JAXAのはやぶさ周辺には今、世間の注目が集まっている。そしてJAXA自身がその注目度を計りかねているように感じる。まるで急にモテ期に入った人みたいに。

モテ慣れていない人が異性と来週の火曜に食事の約束をした。その後都合が悪くなり、理由は話さずただ「今週の木曜にくり上げてほしい」とだけ連絡する。こうなると相手は「来週まで待てないってこと?」なんて、ついつい期待してしまうではありませんか。

「仕事の都合があって」と一言加えることで、相手のトーンが変に上がりすぎずにすむ。もとからモテる人はそういうところをきっちり押さえるのだけれど、慣れていない人はなかなかそこまで気が回らない。ほかの人に「気を持たせるようなことをしないの!」と言われてしまうような状況だ。

そんなものを今のJAXAには感じるのだった。

それはさておき、はやぶさは実に気をもませてくれるが、そのぶん大いに楽しませてくれるプロジェクトであると思う。

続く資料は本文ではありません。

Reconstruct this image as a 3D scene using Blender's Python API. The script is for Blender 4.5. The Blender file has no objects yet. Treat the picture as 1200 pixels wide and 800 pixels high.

なにしろ、地球帰還はトラブルで3年も遅れたけれど、結局ちゃんと帰ってきた。長い間待っていたから、帰還の1か月くらい前に最後の精密調整(TCM)に入ったあたりで「このままでは本当に帰ってきちゃう」と変な思考がわいてきたりした。

今注目のカプセルの中身も、イトカワの砂がザクザクではないけれど、かといって空っぽともいえずまだわからない。カプセル内に2つある部屋のうち、構造上先に開けることになったのは、イトカワの砂が入っている可能性がどちらかといえば低そうなA室だった。

決定的にもうダメとはならない代わりに、本当のうれしいことはできる限り後回しにされている気分になる。

つまり、そういうところがはやぶさのモテの理由なのだな。